9. The apparatus of claim 1, wherein the reaction chamber comprises a reaction space for deposited polysilicon grains.

10. The apparatus of claim 1, wherein the reaction chamber comprises a vacuum pump connected to the reaction chamber to maintain a vacuum in the reaction chamber.

11. The apparatus of claim 1, wherein the reaction chamber comprises an exhaust apparatus connected to the reaction chamber to exhaust a reaction gas from the reaction chamber.

12. The apparatus of claim 1, wherein the silane gas comprises trichlorosilane (SiHCl₃) or monosilane (SiH₄).

13. The apparatus of claim 1, wherein the gas supplier comprises a gas supplying nozzle inside the reaction chamber, and a gas supplying pipe extending to an exterior of the reaction chamber, the gas supplying pipe being in communication with the gas supplying nozzle.

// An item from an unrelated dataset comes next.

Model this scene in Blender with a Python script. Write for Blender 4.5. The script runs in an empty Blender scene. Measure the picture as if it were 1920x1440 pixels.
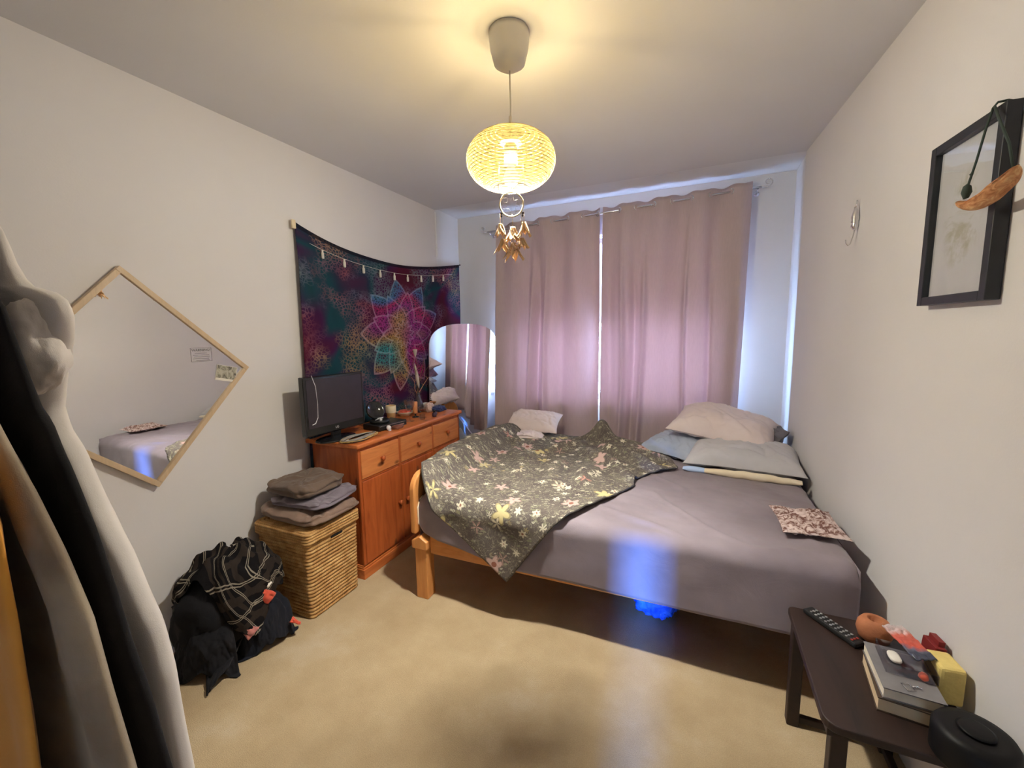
import bpy, bmesh, math, random
from mathutils import Vector, Matrix, noise
PI = math.pi
random.seed(7)
S = bpy.context.scene
C = S.collection

# ------------------------------------------------------------------ camera
cam = bpy.data.objects.new('camera', bpy.data.cameras.new('camera')); C.objects.link(cam)
cam.location = (0, 0, 1.49)
_y, _p, _r = math.radians(24.24), math.radians(7.05), math.radians(-0.9)
_f = Vector((-math.sin(_y)*math.cos(_p), math.cos(_y)*math.cos(_p), -math.sin(_p)))
_x = Vector((math.cos(_y), math.sin(_y), 0)); _u = _x.cross(_f)
_x2 = _x*math.cos(_r) + _u*math.sin(_r); _u2 = _u*math.cos(_r) - _x*math.sin(_r)
cam.rotation_mode = 'QUATERNION'
cam.rotation_quaternion = Matrix((_x2, _u2, -_f)).transposed().to_quaternion()
cam.data.sensor_width = 36; cam.data.lens = 786/1920*36; cam.data.clip_start = 0.02
S.camera = cam

# ------------------------------------------------------------------ world, exposure, lights
S.view_settings.view_transform = 'Standard'; S.view_settings.look = 'None'
S.view_settings.exposure = 0.0; S.view_settings.gamma = 1.0; S.view_settings.use_curve_mapping = False
w = bpy.data.worlds.new('sky'); S.world = w; w.use_nodes = True
bg = w.node_tree.nodes['Background']
bg.inputs[0].default_value = (0.42, 0.68, 1.0, 1); bg.inputs[1].default_value = 86.0
BULB = (-0.690, 1.555, 2.092)
lp = bpy.data.lights.new('bulb_light', 'POINT'); lp.energy = 800; lp.color = (1.0, 0.96, 0.86); lp.shadow_soft_size = 0.035
lo = bpy.data.objects.new('bulb_light', lp); lo.location = BULB; C.objects.link(lo)
# portal that guides the sky light through the window
la = bpy.data.lights.new('window_portal', 'AREA'); la.shape = 'RECTANGLE'; la.size = 1.74; la.size_y = 1.47; la.cycles.is_portal = True
ao = bpy.data.objects.new('window_portal', la); ao.location = (-0.75, 4.07, 1.585); ao.rotation_euler = (math.radians(-90), 0, 0); C.objects.link(ao)
# cool daylight from behind the photographer, its beam shaped by an added door slot
lb = bpy.data.lights.new('door_gap_daylight', 'AREA'); lb.shape = 'RECTANGLE'; lb.size = 0.05; lb.size_y = 0.05; lb.energy = 66; lb.color = (0.10, 0.30, 1.0); lb.spread = math.radians(50)
bo = bpy.data.objects.new('door_gap_daylight', lb); bo.location = (0.175, -2.62, 0.50); C.objects.link(bo)
_d = Vector((0.075, -1.44, 0.42)) - Vector(bo.location); bo.rotation_euler = _d.to_track_quat('-Z', 'Y').to_euler()

# ------------------------------------------------------------------ mesh helpers
class B:
    def __init__(s): s.v = []; s.f = []; s.uv = {}
    def add(s, vs, fs, uvs=None):
        n = len(s.v); s.v += [tuple(v) for v in vs]
        for i, f in enumerate(fs):
            if uvs: s.uv[len(s.f)] = uvs[i]
            s.f.append([a+n for a in f])
        return s
    def box(s, x0, x1, y0, y1, z0, z1, M=None):
        vs = [Vector(p) for p in ((x0,y0,z0),(x1,y0,z0),(x1,y1,z0),(x0,y1,z0),(x0,y0,z1),(x1,y0,z1),(x1,y1,z1),(x0,y1,z1))]
        if M: vs = [M @ v for v in vs]
        return s.add(vs, [(0,3,2,1),(4,5,6,7),(0,1,5,4),(1,2,6,5),(2,3,7,6),(3,0,4,7)])
    def tube(s, pts, r, n=10, closed=False, caps=True):
        pts = [Vector(p) for p in pts]; m = len(pts)
        rs = r if isinstance(r, (list, tuple)) else [r]*m
        vs = []; pn = None
        for i, p in enumerate(pts):
            if closed: t = pts[(i+1) % m]-pts[i-1]
            else: t = pts[min(i+1, m-1)]-pts[max(i-1, 0)]
            t.normalize()
            if pn is None: a = t.orthogonal().normalized()
            else: a = (pn - t*pn.dot(t)).normalized()
            pn = a; b = t.cross(a)
            for k in range(n):
                th = 2*PI*k/n; vs.append(p + (a*math.cos(th)+b*math.sin(th))*rs[i])
        fs = []
        for i in range(m if closed else m-1):
            j = (i+1) % m
            for k in range(n): fs.append((i*n+k, i*n+(k+1) % n, j*n+(k+1) % n, j*n+k))
        if not closed and caps: fs += [tuple(range(n))[::-1], tuple((m-1)*n+k for k in range(n))]
        return s.add(vs, fs)
    def lathe(s, prof, n=32, c=(0,0,0), M=None, cap=True):
        vs = []
        for r, z in prof:
            for k in range(n):
                th = 2*PI*k/n; v = Vector((r*math.cos(th), r*math.sin(th), z))
                if M: v = M @ v
                vs.append(v+Vector(c))
        fs = []
        for i in range(len(prof)-1):
            for k in range(n): fs.append((i*n+k, i*n+(k+1) % n, (i+1)*n+(k+1) % n, (i+1)*n+k))
        if cap:
            fs.append(tuple(range(n))[::-1]); m = len(prof)-1; fs.append(tuple(m*n+k for k in range(n)))
        return s.add(vs, fs)
    def grid(s, fn, nu, nv, uv=None, wrap=False):
        vs = [fn(i/(nu-1) if not wrap else i/nu, j/(nv-1)) for j in range(nv) for i in range(nu)]
        fs = []; uvs = []
        U = uv or (lambda a, b: (a, b))
        d = nu if wrap else nu-1
        for j in range(nv-1):
            for i in range(d):
                i2 = (i+1) % nu
                fs.append((j*nu+i, j*nu+i2, (j+1)*nu+i2, (j+1)*nu+i))
                u0, u1, v0, v1 = i/d, (i+1)/d, j/(nv-1), (j+1)/(nv-1)
                uvs.append((U(u0, v0), U(u1, v0), U(u1, v1), U(u0, v1)))
        return s.add(vs, fs, uvs)
    def prism(s, pts, d0, d1, axis='z', M=None):
        n = len(pts)
        def P(p, d):
            v = {'z': (p[0], p[1], d), 'y': (p[0], d, p[1]), 'x': (d, p[0], p[1])}[axis]
            return M @ Vector(v) if M else Vector(v)
        vs = [P(p, d0) for p in pts]+[P(p, d1) for p in pts]
        fs = [tuple(range(n))[::-1], tuple(range(n, 2*n))]+[(i, (i+1) % n, n+(i+1) % n, n+i) for i in range(n)]
        return s.add(vs, fs)
    def build(s, name, mat, parent=None, smooth=False, bevel=0, solid=0, sub=0, seg=2, off=0):
        me = bpy.data.meshes.new(name); me.from_pydata(s.v, [], s.f); me.update()
        if s.uv:
            l = me.uv_layers.new(name='UVMap')
            for p in me.polygons:
                if p.index in s.uv:
                    for k, li in enumerate(p.loop_indices): l.data[li].uv = s.uv[p.index][k]
        bm = bmesh.new(); bm.from_mesh(me); bmesh.ops.recalc_face_normals(bm, faces=bm.faces); bm.to_mesh(me); bm.free()
        if smooth: me.polygons.foreach_set('use_smooth', [True]*len(me.polygons))
        if mat: me.materials.append(mat)
        o = bpy.data.objects.new(name, me); C.objects.link(o)
        if parent: o.parent = parent
        if sub: m = o.modifiers.new('sub', 'SUBSURF'); m.levels = m.render_levels = sub
        if solid: m = o.modifiers.new('solid', 'SOLIDIFY'); m.thickness = solid; m.offset = off
        if bevel:
            m = o.modifiers.new('bev', 'BEVEL'); m.width = bevel; m.segments = seg; m.limit_method = 'ANGLE'
        return o
def tag(o, label=None, cat=None, group=None, kind=None):
    if label: o['label'] = label
    if cat: o['category'] = cat
    if group: o['group'] = group
    if kind: o['kind'] = kind
    return o
def thing(name, label, cat, loc=(0,0,0), rz=0, group=None):
    o = bpy.data.objects.new(name, None); C.objects.link(o); o.location = loc; o.rotation_euler = (0, 0, rz)
    o.empty_display_size = .05
    return tag(o, label, cat, group)
def struct(name, b, mat, parent=None, **k):
    o = b.build(name, mat, parent, **k)
    if not parent: o['kind'] = 'structure'
    return o
def nz(x, y, z, s=1.0): return noise.noise(Vector((x*s, y*s, z*s)))
def smooth(a, b, x):
    t = min(1, max(0, (x-a)/(b-a))); return t*t*(3-2*t)
def interp(tab, x):
    if x <= tab[0][0]: return tab[0][1]
    for (a, va), (b, vb) in zip(tab, tab[1:]):
        if x <= b: return va+(vb-va)*(x-a)/(b-a)
    return tab[-1][1]
def text(name, s, size, mat, parent, M, thick=0.0004, align='CENTER'):
    cu = bpy.data.curves.new(name, 'FONT'); cu.body = s; cu.size = size; cu.extrude = thick; cu.align_x = align; cu.align_y = 'CENTER'
    t = bpy.data.objects.new(name, cu); C.objects.link(t)
    dg = bpy.context.evaluated_depsgraph_get(); dg.update()
    me = bpy.data.meshes.new_from_object(t.evaluated_get(dg)); bpy.data.objects.remove(t)
    me.materials.clear(); me.materials.append(mat)
    me.transform(M)
    o = bpy.data.objects.new(name, me); C.objects.link(o); o.parent = parent
    return o

# ------------------------------------------------------------------ materials
class N:
    def __init__(s, name, rough=.6, spec=.3, metal=0):
        s.m = bpy.data.materials.new(name); s.m.use_nodes = True; s.t = s.m.node_tree
        s.p = s.t.nodes['Principled BSDF']; s.out = s.t.nodes['Material Output']
        s.p.inputs['Roughness'].default_value = rough; s.p.inputs['Specular IOR Level'].default_value = spec; s.p.inputs['Metallic'].default_value = metal
    def n(s, typ, ins=None, **kw):
        nd = s.t.nodes.new('ShaderNode'+typ)
        for k, v in kw.items(): setattr(nd, k, v)
        for k, v in (ins or {}).items():
            if hasattr(v, 'links') or isinstance(v, bpy.types.NodeSocket): s.t.links.new(v, nd.inputs[k])
            else: nd.inputs[k].default_value = v
        return nd
    def link(s, a, b): s.t.links.new(a, b)
    def co(s, kind='Object', scale=(1,1,1), rot=(0,0,0)):
        tc = s.n('TexCoord'); mp = s.n('Mapping', {'Vector': tc.outputs[kind], 'Scale': scale, 'Rotation': rot}); return mp.outputs[0]
    def noise(s, co, scale, detail=3, rough=.5, dist=0): return s.n('TexNoise', {'Vector': co, 'Scale': scale, 'Detail': detail, 'Roughness': rough, 'Distortion': dist}).outputs[0]
    def ramp(s, fac, stops, mode='LINEAR'):
        r = s.n('ValToRGB', {'Fac': fac}); r.color_ramp.interpolation = mode
        e = r.color_ramp.elements
        e[0].position, e[0].color = stops[0][0], c4(stops[0][1]); e[1].position, e[1].color = stops[-1][0], c4(stops[-1][1])
        for p, c in stops[1:-1]: x = e.new(p); x.color = c4(c)
        return r.outputs[0]
    def mix(s, fac, a, b, mode='MIX'):
        m = s.n('Mix', data_type='RGBA', blend_type=mode)
        for k, v in ((0, fac), (6, a), (7, b)):
            if isinstance(v, bpy.types.NodeSocket): s.t.links.new(v, m.inputs[k])
            else: m.inputs[k].default_value = c4(v) if k else v
        return m.outputs[2]
    def math(s, op, a, b=0.0, c=None):
        m = s.n('Math', operation=op)
        for k, v in ((0, a), (1, b), (2, c)):
            if v is None: continue
            if isinstance(v, bpy.types.NodeSocket): s.t.links.new(v, m.inputs[k])
            else: m.inputs[k].default_value = v
        return m.outputs[0]
    def base(s, c):
        if isinstance(c, bpy.types.NodeSocket): s.link(c, s.p.inputs['Base Color'])
        else: s.p.inputs['Base Color'].default_value = c4(c)
        return s
    def bump(s, h, strength=.3, dist=.01):
        b = s.n('Bump', {'Height': h, 'Strength': strength, 'Distance': dist}); s.link(b.outputs[0], s.p.inputs['Normal']); return s
def c4(c): return tuple(c) if len(c) == 4 else (c[0], c[1], c[2], 1)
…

14. The apparatus of claim 1, wherein the laser irradiator comprises an infrared-ray laser irradiator.

15. The apparatus of claim 14, wherein the infrared-ray laser irradiator comprises a CO₂laser irradiator.

16. The apparatus of claim 1, wherein the silane gas is irradiated with the laser beam in the reaction chamber by the laser irradiator.

17. The apparatus of claim 16, wherein the laser irradiator irradiates a portion of the reaction chamber between the gas supplier and the polysilicon-grain receiver with the laser beam.

18. The apparatus of claim 17, further comprising a contact area between the laser beam and the silane gas in the portion of the reaction chamber between the gas supplier and the polysilicon-grain receiver.

19. The apparatus of claim 1, wherein the polysilicon-grain receiver is beneath the reaction chamber.

20. The apparatus of claim 1, wherein the laser beam comprises a single wavelength of light, and is a high-energy beam capable of decomposing the silane gas by multi-photon absorption.